[Objective] Reproduce each line of the listing exactly.

[Data shown]
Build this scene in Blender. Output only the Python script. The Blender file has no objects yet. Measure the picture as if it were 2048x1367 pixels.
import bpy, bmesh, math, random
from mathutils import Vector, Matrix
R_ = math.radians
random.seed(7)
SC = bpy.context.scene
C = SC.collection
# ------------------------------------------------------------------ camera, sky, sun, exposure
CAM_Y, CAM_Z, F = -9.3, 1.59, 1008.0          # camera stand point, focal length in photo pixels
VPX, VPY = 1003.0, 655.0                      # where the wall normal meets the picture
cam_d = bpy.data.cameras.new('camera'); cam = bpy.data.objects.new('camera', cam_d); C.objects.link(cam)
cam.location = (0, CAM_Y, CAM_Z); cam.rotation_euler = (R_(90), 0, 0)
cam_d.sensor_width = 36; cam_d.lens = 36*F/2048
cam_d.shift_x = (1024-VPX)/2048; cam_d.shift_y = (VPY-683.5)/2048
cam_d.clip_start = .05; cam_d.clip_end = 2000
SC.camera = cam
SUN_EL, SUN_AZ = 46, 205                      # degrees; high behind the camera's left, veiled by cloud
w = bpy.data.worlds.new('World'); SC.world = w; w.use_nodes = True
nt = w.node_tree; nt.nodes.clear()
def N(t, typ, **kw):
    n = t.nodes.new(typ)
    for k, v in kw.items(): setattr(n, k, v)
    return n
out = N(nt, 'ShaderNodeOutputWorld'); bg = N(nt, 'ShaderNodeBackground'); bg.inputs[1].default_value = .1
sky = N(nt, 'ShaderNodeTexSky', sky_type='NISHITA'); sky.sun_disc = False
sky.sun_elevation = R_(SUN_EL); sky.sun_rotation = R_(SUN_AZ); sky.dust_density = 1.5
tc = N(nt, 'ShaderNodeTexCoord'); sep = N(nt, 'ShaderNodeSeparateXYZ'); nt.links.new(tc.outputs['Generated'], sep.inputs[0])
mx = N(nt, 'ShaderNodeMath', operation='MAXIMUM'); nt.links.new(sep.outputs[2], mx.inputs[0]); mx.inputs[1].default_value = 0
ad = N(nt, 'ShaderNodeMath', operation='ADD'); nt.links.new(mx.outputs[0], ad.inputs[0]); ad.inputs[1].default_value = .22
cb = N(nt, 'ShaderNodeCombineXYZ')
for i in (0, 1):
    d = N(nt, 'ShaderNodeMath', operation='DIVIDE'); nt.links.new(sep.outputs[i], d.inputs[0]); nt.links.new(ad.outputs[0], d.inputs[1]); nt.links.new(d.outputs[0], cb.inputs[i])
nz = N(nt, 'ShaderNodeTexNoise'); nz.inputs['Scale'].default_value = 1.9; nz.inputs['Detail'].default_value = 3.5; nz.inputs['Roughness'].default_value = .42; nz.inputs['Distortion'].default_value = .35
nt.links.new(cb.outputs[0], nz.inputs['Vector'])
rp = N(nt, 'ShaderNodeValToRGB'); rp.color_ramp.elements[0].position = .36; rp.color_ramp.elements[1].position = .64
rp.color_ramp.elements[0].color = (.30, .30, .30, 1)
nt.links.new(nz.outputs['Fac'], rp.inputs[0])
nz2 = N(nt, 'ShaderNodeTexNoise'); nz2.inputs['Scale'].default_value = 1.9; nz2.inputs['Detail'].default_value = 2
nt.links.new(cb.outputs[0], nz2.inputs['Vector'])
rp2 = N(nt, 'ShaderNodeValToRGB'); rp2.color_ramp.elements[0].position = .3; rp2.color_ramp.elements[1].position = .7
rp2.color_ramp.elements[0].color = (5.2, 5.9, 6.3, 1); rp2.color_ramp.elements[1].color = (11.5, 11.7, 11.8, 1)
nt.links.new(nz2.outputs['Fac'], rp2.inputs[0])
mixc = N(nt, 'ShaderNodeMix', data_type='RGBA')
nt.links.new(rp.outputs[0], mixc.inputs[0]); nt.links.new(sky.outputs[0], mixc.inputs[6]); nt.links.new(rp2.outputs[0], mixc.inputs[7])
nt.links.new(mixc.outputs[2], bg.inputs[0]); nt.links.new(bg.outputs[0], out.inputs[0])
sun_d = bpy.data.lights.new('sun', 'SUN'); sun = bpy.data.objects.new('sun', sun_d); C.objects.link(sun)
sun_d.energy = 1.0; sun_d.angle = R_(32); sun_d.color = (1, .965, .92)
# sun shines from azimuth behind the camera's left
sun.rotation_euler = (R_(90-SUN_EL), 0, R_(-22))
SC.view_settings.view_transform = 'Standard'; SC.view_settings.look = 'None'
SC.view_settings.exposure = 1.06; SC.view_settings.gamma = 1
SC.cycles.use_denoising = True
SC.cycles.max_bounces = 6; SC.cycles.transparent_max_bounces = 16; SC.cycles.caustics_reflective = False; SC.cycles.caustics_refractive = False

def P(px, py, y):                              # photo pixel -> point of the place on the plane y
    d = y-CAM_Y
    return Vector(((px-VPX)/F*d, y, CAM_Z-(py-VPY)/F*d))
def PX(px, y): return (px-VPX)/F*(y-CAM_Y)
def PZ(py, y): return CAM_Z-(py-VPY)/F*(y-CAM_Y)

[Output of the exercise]
Build this scene in Blender. Output only the Python script. The Blender file has no objects yet. Measure the picture as if it were 2048x1367 pixels.
import bpy, bmesh, math, random
from mathutils import Vector, Matrix
R_ = math.radians
random.seed(7)
SC = bpy.context.scene
C = SC.collection
# ------------------------------------------------------------------ camera, sky, sun, exposure
CAM_Y, CAM_Z, F = -9.3, 1.59, 1008.0          # camera stand point, focal length in photo pixels
VPX, VPY = 1003.0, 655.0                      # where the wall normal meets the picture
cam_d = bpy.data.cameras.new('camera'); cam = bpy.data.objects.new('camera', cam_d); C.objects.link(cam)
cam.location = (0, CAM_Y, CAM_Z); cam.rotation_euler = (R_(90), 0, 0)
cam_d.sensor_width = 36; cam_d.lens = 36*F/2048
cam_d.shift_x = (1024-VPX)/2048; cam_d.shift_y = (VPY-683.5)/2048
cam_d.clip_start = .05; cam_d.clip_end = 2000
SC.camera = cam
SUN_EL, SUN_AZ = 46, 205                      # degrees; high behind the camera's left, veiled by cloud
w = bpy.data.worlds.new('World'); SC.world = w; w.use_nodes = True
nt = w.node_tree; nt.nodes.clear()
def N(t, typ, **kw):
    n = t.nodes.new(typ)
    for k, v in kw.items(): setattr(n, k, v)
    return n
out = N(nt, 'ShaderNodeOutputWorld'); bg = N(nt, 'ShaderNodeBackground'); bg.inputs[1].default_value = .1
sky = N(nt, 'ShaderNodeTexSky', sky_type='NISHITA'); sky.sun_disc = False
sky.sun_elevation = R_(SUN_EL); sky.sun_rotation = R_(SUN_AZ); sky.dust_density = 1.5
tc = N(nt, 'ShaderNodeTexCoord'); sep = N(nt, 'ShaderNodeSeparateXYZ'); nt.links.new(tc.outputs['Generated'], sep.inputs[0])
mx = N(nt, 'ShaderNodeMath', operation='MAXIMUM'); nt.links.new(sep.outputs[2], mx.inputs[0]); mx.inputs[1].default_value = 0
ad = N(nt, 'ShaderNodeMath', operation='ADD'); nt.links.new(mx.outputs[0], ad.inputs[0]); ad.inputs[1].default_value = .22
cb = N(nt, 'ShaderNodeCombineXYZ')
for i in (0, 1):
    d = N(nt, 'ShaderNodeMath', operation='DIVIDE'); nt.links.new(sep.outputs[i], d.inputs[0]); nt.links.new(ad.outputs[0], d.inputs[1]); nt.links.new(d.outputs[0], cb.inputs[i])
nz = N(nt, 'ShaderNodeTexNoise'); nz.inputs['Scale'].default_value = 1.9; nz.inputs['Detail'].default_value = 3.5; nz.inputs['Roughness'].default_value = .42; nz.inputs['Distortion'].default_value = .35
nt.links.new(cb.outputs[0], nz.inputs['Vector'])
rp = N(nt, 'ShaderNodeValToRGB'); rp.color_ramp.elements[0].position = .36; rp.color_ramp.elements[1].position = .64
rp.color_ramp.elements[0].color = (.30, .30, .30, 1)
nt.links.new(nz.outputs['Fac'], rp.inputs[0])
nz2 = N(nt, 'ShaderNodeTexNoise'); nz2.inputs['Scale'].default_value = 1.9; nz2.inputs['Detail'].default_value = 2
nt.links.new(cb.outputs[0], nz2.inputs['Vector'])
rp2 = N(nt, 'ShaderNodeValToRGB'); rp2.color_ramp.elements[0].position = .3; rp2.color_ramp.elements[1].position = .7
rp2.color_ramp.elements[0].color = (5.2, 5.9, 6.3, 1); rp2.color_ramp.elements[1].color = (11.5, 11.7, 11.8, 1)
nt.links.new(nz2.outputs['Fac'], rp2.inputs[0])
mixc = N(nt, 'ShaderNodeMix', data_type='RGBA')
nt.links.new(rp.outputs[0], mixc.inputs[0]); nt.links.new(sky.outputs[0], mixc.inputs[6]); nt.links.new(rp2.outputs[0], mixc.inputs[7])
nt.links.new(mixc.outputs[2], bg.inputs[0]); nt.links.new(bg.outputs[0], out.inputs[0])
sun_d = bpy.data.lights.new('sun', 'SUN'); sun = bpy.data.objects.new('sun', sun_d); C.objects.link(sun)
sun_d.energy = 1.0; sun_d.angle = R_(32); sun_d.color = (1, .965, .92)
# sun shines from azimuth behind the camera's left
sun.rotation_euler = (R_(90-SUN_EL), 0, R_(-22))
SC.view_settings.view_transform = 'Standard'; SC.view_settings.look = 'None'
SC.view_settings.exposure = 1.06; SC.view_settings.gamma = 1
SC.cycles.use_denoising = True
SC.cycles.max_bounces = 6; SC.cycles.transparent_max_bounces = 16; SC.cycles.caustics_reflective = False; SC.cycles.caustics_refractive = False

def P(px, py, y):                              # photo pixel -> point of the place on the plane y
    d = y-CAM_Y
    return Vector(((px-VPX)/F*d, y, CAM_Z-(py-VPY)/F*d))
def PX(px, y): return (px-VPX)/F*(y-CAM_Y)
def PZ(py, y): return CAM_Z-(py-VPY)/F*(y-CAM_Y)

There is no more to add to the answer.